There is a worthwhile question here, but it's not about comparing very different populations and summarizing all outcomes as "death or not".  I'd be very happy to have an exploration of "how do we end the Ukrainian invasion in a medium-term european-lifestyle-compatible way with a minimum of worldwide pain and horror".  This could easily include questions of how to feed people in Africa better by modifying sanctions or by other means.  

https://www.theworldcounts.com/challenges/people-and-poverty/hunger-and-obesity/how-many-people-die-from-hunger-each-year/story suggests that as of 2017 we had 9 million starving per year. 

An additional 1,000,000 deaths would mean 12% more deaths due to starvation. If food prices go up by significantly more than 12% as predictions suggest, the number seems in the right ballpark.

Fair enough.  1M additional deaths by starvation is about a 4% increase in overall deaths (note: couldn't easily find good statistics on this so may be off by a bit).  And there will certainly be longer-term sub-mortality impacts from it as well.  I really do NOT mean to imply that it's all fine and not a concern.  I mostly want to argue against overstating this aspect by picking extreme dimensions of comparison.

What do you think would be better ways to compare the scale of the damage done to Africans by the sanctions compared to that done to Ukrainiens?

I don't think there's a good way to make that comparison, because it's strongly embedded in a false dichotomy.  

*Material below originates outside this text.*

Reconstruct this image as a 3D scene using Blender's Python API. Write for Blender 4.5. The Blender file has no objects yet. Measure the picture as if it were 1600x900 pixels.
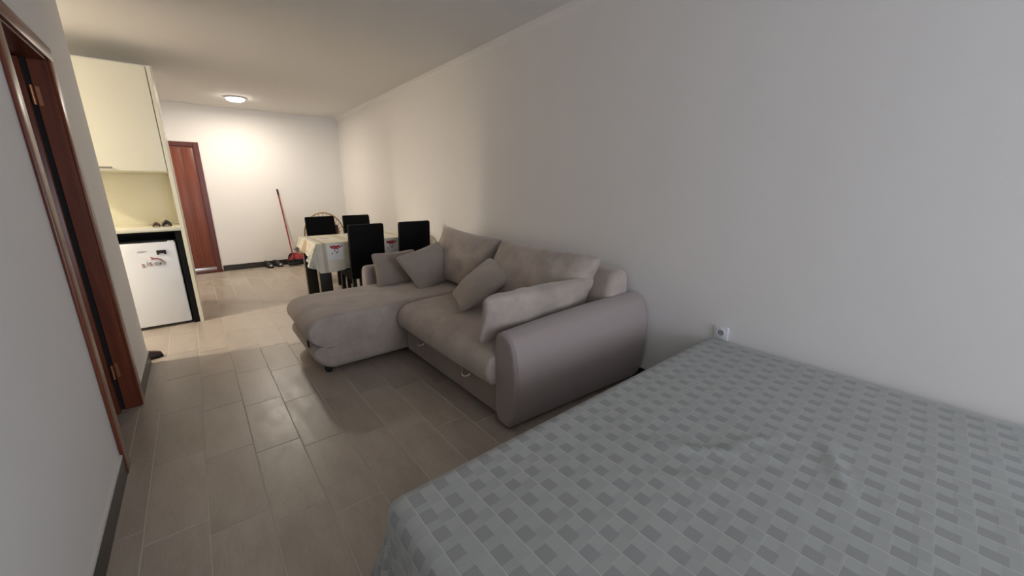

What framing do you think would be better for thinking about the unintented consequences of letting a significant number of Africans starve?

I don't think there is a simple framing for it, and I don't think it's a binary decision.  You might frame it in terms of how to make more of Africa food-independent regardless of this year's crises.  You might frame it in terms of carve-outs for sanctions.  You might frame it in terms of escalating militarily instead of economically (at the risk of a LOT more death).  Or even try to estimate the longer-term hedonic cost of just letting Russia attack without repercussion.  

All of these involve comparisons of world states conditional on actions.  They rarely can be done by picking two population numbers as representative of the entire outcome.

[Bowing out, here.  Feel free to respond or make final comments. ]

This is reminiscent of a follow-on fanfic I read once to HPMOR, where Harry was considering eating a sandwich.

Driven by his binding magical oath not to destroy the world, he has to consider if the marginal addition to the price of wheat he caused by eating the sandwich could possibly lead to some far-off child not having enough to eat, and that starvation being the tipping point that leads said hypothetical child down a path to destroying the world.

I do agree that it would be useful and beneficial to have models of the actual costs of a given sanction, in dollars as well as lives.

Nothing is without cost, and we should (ideally) be weighing the costs and benefits to our decisions such as you suggest.

But as the above anecdote suggests, actually living in such a manner imposes a nigh-impossible computational burden.

Perhaps it might be more productive to analyze which regions are at risk of starvation, and then organize/fund food deliveries to those regions?  I would support attempts to alleviate the burdens of the sanctions (and the instability created by food shortages) through such measures.

Eating a sandwich does not raise global grain prices by 50%. It's a whole different order of magnitude.